Friday, August 20, 2010

Second-Order Change

Change: Based on your understanding of the Marzano reading, which of the 21 responsibilities and day-to-day management of a school are most necessary for second-order change?

Administrators must emphasize seven of the 21 responsibilities to lead and manage a second-order change initiative. Applying them to second-order change also differs slightly from first-order change and day-to-day management of a school in that they include how the larger change/innovation will affect these responsibilities. These are, in rank order of their relationship with second-order change:
  1. Knowledge of curriculum, instruction, and assessment- not just having knowledge of research and best practices, but also being knowledgeable about how the innovation will affect curricular, instructional and assessment practices
  2. Optimizer
  3. Intellectual Stimulation
  4. Change Agent
  5. Monitoring/Evaluating
  6. Flexibility
  7. Ideals/Beliefs 
Marzano’s analysis also shows that some of the above responsibilities are negatively affected by second-order change. These are culture, communication, order, and input. A principal (or district level leader) may find that the while leading and managing deep change and dramatic paradigm shifts, they have to endure the perceptions that team spirit and cooperation (culture), communication, order and routine, and the level of input from all members of the staff have deteriorated as a result of the innovation. Marzano quotes Fullan as stating…”creative breakthroughs are always preceded by periods of cloudy thinking, confusion, exploration, trial and stress; followed by periods of excitement, and growing confidence as one pursues purposeful change…”

How does the complexity of second order change demand a very thoughtful and flexible administrator?

Marzano (2005) states, “One of the difficult aspects of identifying the magnitude of change for a given initiative is that one person’s first-order change might be another’s second order change.” (p. 112). He gives an example of a school moving from a traditional report card to one that is standards-based. For a teacher that has already been moving towards recording grades on a more detailed standards-based model, changing the school report card is “an extension of her experiences – the next logical step.” For another teacher who has not been experimenting with new reporting systems, it is a bigger change and a dramatic departure from her existing paradigm. While first-order change is incremental, a series of small steps that fine-tunes the system, second-order change is deep change that “alters the system in fundamental ways, offering a dramatic shift in direction and requiring new ways of thinking and acting.’ (p. 66).
Administrators need to understand that the staff will vary on both the reality and their perceptions of the degree to which a change or innovation is different from their existing practices. Generally, the bigger/more significant the change, the more difficult it will be perceived to be and the more effort it will take.

When leading and managing second-order change, administrators may want to make use of the Concerns-Based Adoption Model (CBAM)
“…acknowledging these concerns and addressing them are critical to progress in a reform effort …. The strength of the concerns model is in its reminder to pay attention to individuals and their various needs for information, assistance, and moral support.”
References
Marzano, R. Waters, T., McNulty, B. (2005) School Leadership That Works. From Research to Results. Denver, CO: Mid-continent Research for Education and Learning.
 
The National Academies (2005). The Concerns-Based Adoption Model (CBAM): A Model for Change in Individuals. Retrieved from: http://www.nas.edu/rise/backg4a.htm

The Impact of a Positive School Culture on School Reform

Culture: What impact does the creation of a positive school culture have on school reform?
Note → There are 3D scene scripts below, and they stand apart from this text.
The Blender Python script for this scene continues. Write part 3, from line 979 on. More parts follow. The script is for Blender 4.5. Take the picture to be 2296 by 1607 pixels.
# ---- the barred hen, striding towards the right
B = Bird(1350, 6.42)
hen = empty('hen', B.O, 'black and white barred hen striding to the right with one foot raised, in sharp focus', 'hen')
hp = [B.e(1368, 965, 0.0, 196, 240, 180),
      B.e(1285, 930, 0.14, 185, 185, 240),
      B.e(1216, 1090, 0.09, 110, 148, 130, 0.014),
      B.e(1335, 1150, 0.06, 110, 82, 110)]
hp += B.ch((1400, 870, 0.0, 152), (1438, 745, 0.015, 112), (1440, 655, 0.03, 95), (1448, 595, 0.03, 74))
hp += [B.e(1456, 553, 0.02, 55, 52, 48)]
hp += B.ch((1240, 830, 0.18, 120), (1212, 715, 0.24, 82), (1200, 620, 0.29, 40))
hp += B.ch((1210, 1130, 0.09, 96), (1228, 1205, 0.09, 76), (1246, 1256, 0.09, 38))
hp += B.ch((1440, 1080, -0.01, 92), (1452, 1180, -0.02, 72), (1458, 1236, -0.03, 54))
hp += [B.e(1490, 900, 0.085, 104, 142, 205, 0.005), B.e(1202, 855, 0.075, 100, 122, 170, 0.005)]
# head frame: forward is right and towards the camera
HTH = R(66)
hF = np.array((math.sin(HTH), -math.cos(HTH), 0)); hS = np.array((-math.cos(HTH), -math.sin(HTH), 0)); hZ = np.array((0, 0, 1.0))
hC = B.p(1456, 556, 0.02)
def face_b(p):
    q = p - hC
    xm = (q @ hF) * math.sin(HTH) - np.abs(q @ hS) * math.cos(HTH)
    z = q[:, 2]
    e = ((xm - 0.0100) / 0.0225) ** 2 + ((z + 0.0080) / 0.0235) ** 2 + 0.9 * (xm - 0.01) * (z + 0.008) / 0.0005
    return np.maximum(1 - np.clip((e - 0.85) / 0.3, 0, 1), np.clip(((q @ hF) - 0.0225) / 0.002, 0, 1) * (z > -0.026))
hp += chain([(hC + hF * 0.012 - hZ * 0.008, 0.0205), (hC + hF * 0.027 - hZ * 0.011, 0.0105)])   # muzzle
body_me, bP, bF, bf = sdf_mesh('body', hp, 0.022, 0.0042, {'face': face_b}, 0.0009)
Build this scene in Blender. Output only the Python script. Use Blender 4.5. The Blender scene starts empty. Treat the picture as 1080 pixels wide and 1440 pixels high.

School reform takes time, hard work and commitment. It is not something that can be done overnight and not something that will show positive results if only implemented by a small percentage of the teachers, staff, students and other stakeholders. If a school reform effort is to be successful, there must be buy-in by a critical mass and it must be implemented with fidelity to the core components, values and beliefs. This takes strong leadership, but it also takes all members of the team pulling together. If the school culture is negative – if there is no shared vision, little to no collaboration and communication, if disorder and unruliness are the norm, if there is a lack of respect between colleagues and between teachers, students and parents, and if there is an overall atmosphere of despair, apathy or hopelessness, the reform effort will fail. The most highly rated reform model will not make a significant difference if a pervasive negative school culture stands in the way of implementation.
Conversely, when the school community has developed a positive culture, they have the foundation upon which to build reform efforts, pull together, and get the hard work accomplished. If you want people to put in 110%, they have to believe in the cause, feel their contributions are acknowledged and that their collaborative efforts make a difference - this gives them ownership. The entire staff should feel that they are a part of the reform not that the reform is just something that has been externally imposed upon them.